One noteworthy sale that helped launch this trend took place in 2000 at Sotheby’s in London. It included many dazzling items from the shop on Pimlico Road of Christopher Hodsoll, esteemed decorator, textile entrepreneur and “daring” dealer. His shop was hailed as “the Rialto of the antiquaires.”

Just this week, and again at Sotheby’s in London, a similar tastemaker sale took place, and with much fanfare despite its being offered entirely online over a period of several days. It offered an eclectic, startling and tightly-curated group of some 140 items owned by the renowned London dealer Danny Katz, with premises in a townhouse on Hill Street in Mayfair.

I recall visiting Danny some years ago with the artist Jonathan Parker, who at the time was enjoying an extended and much-acclaimed exhibition of his paintings just down the road in the posh, unexpected surroundings of Lloyds Private Bank. Jonathan took me about the many floors of Danny’s gallery, all elegantly arrayed with paintings, furniture and works of art in settings that riveted one’s attention. Prominently on view was a newly-arrived picture, La Fileuse, by the prolific but little-known Belgian artist Firmin Baes. We stood admiring it as Danny pointed out its many bravura qualities.

And so his much-publicized sale at Sotheby’s this week, with the grand title “Refining Taste,” gave a glimpse into Danny’s long and remarkable collecting odyssey. As Danny now seems to be downsizing and moving into a new career focus on fewer and higher-valued artworks, the sale offered many wonderful finds he had made through the years.

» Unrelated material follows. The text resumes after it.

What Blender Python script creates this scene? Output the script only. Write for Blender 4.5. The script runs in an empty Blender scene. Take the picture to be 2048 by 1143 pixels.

Two works in particular jumped out at me from the online catalogue. Each was a portrait by the Scottish artist Doris Zinkeisen (1898-1991), who in her long and colorful career achieved distinction as a writer, commercial artist, society painter, wartime nurse, and costume and theatrical designer. Having never heard her name before the sale, I am now eager to know more about Doris Zinkeisen’s life and to see more of her paintings.

Early photographs show a woman of great beauty and flair. Perhaps Tilda Swinton could play her in one of those heroic Hollywood biopics—with room settings worthy of Christopher Hodsoll and Danny Katz, of course.